PUBLIC UTILITIES - CALIFORNIA

Wilde v. City of Dunsmuir

Supreme Court of California - August 3, 2020 - P.3d - 2020 WL 4432754 - 20 Cal. Daily Op. Serv. 7720

City resident filed petition for writ of mandate, seeking to require placement of referendum on ballot.

The Superior Court denied petition. Resident appealed. The Court of Appeal reversed and remanded with directions, and appeal was taken.

The Supreme Court held that:

Although California Constitution grants voters the power of referendum, which allows them to approve or reject laws enacted by their elected representatives before the laws take effect, the Constitution exempts certain categories of legislation, including statutes providing for tax levies or appropriations for usual current expenses of the government, and this exemption applies to measures setting municipal water rates.

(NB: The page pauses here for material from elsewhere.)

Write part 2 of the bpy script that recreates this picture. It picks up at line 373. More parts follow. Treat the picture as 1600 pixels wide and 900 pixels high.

Constitutional articles added by Proposition 218, stating that initiative power shall not be prohibited or otherwise limited in matters of reducing or repealing any local tax, fee, or charge, did not control whether municipal water rates were subject to challenge by referendum; definitional provisions of constitutional articles added by Proposition 218 began with the phrase “as used in this article” and did not purport to apply to other provisions of law, nor did the articles contain any other indication of intent to alter or amend the meaning of “tax” as used in any other constitutional provision, including the referendum provision, which predated articles by several decades, and in the absence of such an indication, appellate court would presume that no alteration or amendment was intended, and although appellate courts had duty to harmonize constitutional provisions where possible, this duty did not compel appellate court to graft the tax terminology of constitutional articles onto the referendum provision when the voters had not chosen to do so.

Charges used to fund city’s provision of water, like other utility fees used to fund essential government services, are exempt from referendum under State Constitution’s taxation exemption; city depends on water charges to provide water to residents and to maintain the infrastructure necessary to do so, and even the temporary suspension of rate-setting resolution runs risk of undermining city’s ability to finance its water utility and manage its fiscal affairs, and the result would be to impair city’s ability to carry out one of its most basic and essential functions.

City resolution imposing water rates qualified as a “tax” measure within the meaning of taxation exception to the referendum power in State Constitution; disapproving Bock v. City Council, 109 Cal.App.3d 52, 167 Cal.Rptr. 43. Cal.